Peki, Bir Şehri Nasıl Gelişen Hale Getirebiliriz?
- Fiziki Yatırımdan Önce Zihinsel Dönüşüm: Şehirlerin dönüşümü önce yönetenlerin ve yaşayanların düşünce biçimiyle başlar. “Bizden bir şey olmaz” cümlesi, o şehirdeki ilk ölü attır. Bu algı kırılmadıkça, en büyük yatırımlar bile yerini bulmaz.
- Yenilikçiliğe Alan Açmak:Girişimcilik desteklenmeli. Yerel yönetimler, üniversiteler ve iş dünyası iş birliği yaparak gençlerin fikirlerini hayata geçirmesine zemin hazırlamalı.
- İç Göçü Avantaja Çevirme: Büyük şehirlerden sıkılan ve küçük yerlerde yaşam kurmak isteyen kitleler için “yaşanabilir şehir” olmak hedeflenmeli. Bunun yolu sosyal donatı, ulaşım, dijital altyapı ve kültürel faaliyetlerden geçer.
- Dijitalleşmeyi Sahiplenmek: Akıllı şehircilik uygulamaları, yerel işletmelerde e-ticaret altyapısı, dijital turizm çözümleri gibi alanlarda gelişim, şehri hem yerel halk hem dış yatırımcı açısından cazip kılar.
- Ölü Atlar’a Cesurca Veda Etmek: Artık işlevini yitirmiş yatırımlar, alışkanlıklar ve kurumlar sorgulanmalı. Bazen bir bina, bazen bir bürokratik süreç bile şehrin dinamizmini boğabilir. Bunları ayıklamak cesaret ister ama dönüşüm buradan başlar.

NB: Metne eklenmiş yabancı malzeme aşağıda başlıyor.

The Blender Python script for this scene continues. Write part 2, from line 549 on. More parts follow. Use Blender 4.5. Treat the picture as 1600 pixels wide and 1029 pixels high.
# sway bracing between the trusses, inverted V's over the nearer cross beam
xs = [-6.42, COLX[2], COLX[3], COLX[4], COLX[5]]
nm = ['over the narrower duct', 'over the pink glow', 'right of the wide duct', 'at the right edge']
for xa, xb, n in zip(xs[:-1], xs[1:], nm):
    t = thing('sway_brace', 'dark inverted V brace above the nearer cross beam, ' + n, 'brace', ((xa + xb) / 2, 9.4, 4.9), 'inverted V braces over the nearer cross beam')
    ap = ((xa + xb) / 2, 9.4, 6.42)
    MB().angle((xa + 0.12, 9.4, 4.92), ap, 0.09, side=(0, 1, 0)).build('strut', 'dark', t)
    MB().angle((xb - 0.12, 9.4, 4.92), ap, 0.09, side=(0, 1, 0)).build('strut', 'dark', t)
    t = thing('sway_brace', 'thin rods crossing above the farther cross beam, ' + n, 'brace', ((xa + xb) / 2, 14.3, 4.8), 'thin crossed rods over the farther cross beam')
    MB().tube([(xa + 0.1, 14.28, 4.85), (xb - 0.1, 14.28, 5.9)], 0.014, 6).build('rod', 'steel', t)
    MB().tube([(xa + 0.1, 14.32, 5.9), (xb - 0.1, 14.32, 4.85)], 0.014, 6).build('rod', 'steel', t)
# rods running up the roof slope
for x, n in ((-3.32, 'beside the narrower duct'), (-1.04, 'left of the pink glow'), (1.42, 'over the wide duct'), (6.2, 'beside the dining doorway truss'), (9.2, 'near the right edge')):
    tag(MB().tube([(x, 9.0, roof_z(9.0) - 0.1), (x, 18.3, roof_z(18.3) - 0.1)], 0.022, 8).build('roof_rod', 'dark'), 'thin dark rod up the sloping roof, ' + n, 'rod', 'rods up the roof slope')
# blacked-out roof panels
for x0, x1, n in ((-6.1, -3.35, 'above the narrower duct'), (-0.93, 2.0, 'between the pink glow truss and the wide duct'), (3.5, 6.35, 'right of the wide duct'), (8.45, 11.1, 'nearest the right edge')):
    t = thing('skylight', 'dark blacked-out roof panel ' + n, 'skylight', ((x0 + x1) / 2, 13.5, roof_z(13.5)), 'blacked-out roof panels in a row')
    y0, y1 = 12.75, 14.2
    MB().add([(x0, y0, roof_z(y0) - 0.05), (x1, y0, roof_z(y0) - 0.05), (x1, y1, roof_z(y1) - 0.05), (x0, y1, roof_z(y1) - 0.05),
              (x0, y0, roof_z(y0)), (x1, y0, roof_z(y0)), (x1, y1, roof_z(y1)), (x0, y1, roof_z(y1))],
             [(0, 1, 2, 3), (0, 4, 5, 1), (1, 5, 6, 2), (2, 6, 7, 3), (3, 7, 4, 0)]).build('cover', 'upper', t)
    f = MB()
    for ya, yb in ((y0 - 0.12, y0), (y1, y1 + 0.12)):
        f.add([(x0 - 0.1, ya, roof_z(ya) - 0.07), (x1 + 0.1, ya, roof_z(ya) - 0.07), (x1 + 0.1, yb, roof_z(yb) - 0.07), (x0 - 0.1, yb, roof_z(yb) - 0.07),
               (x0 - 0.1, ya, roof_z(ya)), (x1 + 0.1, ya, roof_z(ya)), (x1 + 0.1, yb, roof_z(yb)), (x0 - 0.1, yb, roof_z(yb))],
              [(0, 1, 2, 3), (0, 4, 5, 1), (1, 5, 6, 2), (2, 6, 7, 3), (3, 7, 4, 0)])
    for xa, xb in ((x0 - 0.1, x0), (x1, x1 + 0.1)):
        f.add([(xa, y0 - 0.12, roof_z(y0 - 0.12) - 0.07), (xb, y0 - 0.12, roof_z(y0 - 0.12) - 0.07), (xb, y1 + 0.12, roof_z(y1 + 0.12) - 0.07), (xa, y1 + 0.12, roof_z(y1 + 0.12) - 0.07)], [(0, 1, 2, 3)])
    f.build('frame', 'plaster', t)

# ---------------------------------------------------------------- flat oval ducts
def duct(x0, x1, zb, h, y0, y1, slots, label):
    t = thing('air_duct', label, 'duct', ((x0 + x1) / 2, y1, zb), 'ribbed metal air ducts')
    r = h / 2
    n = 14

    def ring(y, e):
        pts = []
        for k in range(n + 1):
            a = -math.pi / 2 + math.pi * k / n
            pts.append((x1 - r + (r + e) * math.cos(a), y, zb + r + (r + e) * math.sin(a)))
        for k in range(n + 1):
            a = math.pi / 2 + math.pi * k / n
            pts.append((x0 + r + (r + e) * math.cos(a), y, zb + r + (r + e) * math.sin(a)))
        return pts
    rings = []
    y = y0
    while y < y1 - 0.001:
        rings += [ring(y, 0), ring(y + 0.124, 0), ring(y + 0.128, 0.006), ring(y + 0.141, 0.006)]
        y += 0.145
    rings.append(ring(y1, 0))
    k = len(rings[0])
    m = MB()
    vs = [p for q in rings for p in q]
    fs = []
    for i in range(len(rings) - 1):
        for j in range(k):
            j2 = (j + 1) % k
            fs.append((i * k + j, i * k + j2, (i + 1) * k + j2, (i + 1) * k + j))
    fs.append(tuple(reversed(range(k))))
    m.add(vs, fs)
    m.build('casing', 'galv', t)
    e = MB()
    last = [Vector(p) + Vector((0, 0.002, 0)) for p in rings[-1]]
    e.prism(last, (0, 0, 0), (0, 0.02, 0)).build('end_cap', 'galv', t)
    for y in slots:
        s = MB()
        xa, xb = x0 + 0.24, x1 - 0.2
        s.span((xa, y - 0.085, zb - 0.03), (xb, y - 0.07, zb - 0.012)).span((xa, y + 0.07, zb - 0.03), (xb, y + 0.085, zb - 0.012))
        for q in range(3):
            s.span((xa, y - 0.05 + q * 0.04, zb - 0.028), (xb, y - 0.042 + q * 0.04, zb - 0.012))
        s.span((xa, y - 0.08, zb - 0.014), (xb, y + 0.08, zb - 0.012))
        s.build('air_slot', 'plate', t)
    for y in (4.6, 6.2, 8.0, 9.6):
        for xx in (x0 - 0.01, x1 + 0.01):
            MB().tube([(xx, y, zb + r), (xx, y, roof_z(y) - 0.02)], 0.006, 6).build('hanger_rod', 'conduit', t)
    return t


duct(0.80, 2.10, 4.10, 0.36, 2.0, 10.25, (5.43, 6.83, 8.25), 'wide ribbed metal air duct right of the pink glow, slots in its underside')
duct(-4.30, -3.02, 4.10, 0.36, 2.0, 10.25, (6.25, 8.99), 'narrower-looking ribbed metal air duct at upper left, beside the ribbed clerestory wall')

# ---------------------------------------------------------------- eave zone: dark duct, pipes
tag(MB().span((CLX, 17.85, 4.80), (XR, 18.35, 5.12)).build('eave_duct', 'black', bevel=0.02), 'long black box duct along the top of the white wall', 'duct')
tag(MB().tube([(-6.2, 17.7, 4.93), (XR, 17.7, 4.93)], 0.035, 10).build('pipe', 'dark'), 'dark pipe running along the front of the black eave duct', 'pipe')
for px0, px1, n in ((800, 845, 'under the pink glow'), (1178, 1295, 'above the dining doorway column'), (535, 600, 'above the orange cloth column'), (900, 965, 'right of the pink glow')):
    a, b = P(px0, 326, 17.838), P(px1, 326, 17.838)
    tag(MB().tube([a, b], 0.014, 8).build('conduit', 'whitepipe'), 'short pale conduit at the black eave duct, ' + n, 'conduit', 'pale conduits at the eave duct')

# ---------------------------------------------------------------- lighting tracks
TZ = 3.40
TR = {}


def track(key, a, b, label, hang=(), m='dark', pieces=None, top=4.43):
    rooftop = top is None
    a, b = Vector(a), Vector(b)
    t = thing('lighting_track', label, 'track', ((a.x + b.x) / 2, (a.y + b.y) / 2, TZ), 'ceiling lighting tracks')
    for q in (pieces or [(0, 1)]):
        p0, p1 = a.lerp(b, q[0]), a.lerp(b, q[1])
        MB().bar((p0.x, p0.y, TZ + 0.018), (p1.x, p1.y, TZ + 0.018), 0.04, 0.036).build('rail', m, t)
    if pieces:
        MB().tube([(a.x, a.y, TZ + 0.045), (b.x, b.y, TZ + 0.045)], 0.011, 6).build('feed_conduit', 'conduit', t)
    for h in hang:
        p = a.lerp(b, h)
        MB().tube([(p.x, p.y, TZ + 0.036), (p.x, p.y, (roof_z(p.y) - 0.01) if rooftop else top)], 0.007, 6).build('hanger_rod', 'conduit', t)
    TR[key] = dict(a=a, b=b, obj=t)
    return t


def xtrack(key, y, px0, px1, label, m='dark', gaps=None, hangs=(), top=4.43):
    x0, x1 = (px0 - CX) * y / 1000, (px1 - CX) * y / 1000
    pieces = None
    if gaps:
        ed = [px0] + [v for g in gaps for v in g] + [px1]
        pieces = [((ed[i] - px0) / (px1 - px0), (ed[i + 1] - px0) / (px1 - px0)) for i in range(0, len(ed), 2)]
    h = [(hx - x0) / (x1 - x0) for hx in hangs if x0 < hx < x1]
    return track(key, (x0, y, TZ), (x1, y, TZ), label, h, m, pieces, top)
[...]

Geride Kalmayı Değil, Geleceği Seçmek
Ölü At Teorisi bize şunu söyler: Gerçek liderlik, vazgeçebilme cesaretidir. İster bir işletmenin başında olun, ister bir şehri yönetin, ister bir birey olarak hayatınızda kararlar alıyor olun. Eğer artık işe yaramayan bir şey taşıyorsanız; ondan inin. Yeni yollar, yeni atlar, yeni hedefler sizi bekliyor olabilir.
İlerleme, bazen bırakmakla başlar, inatla sürdürülen durağanlık ise sadece zaman kaybettirir.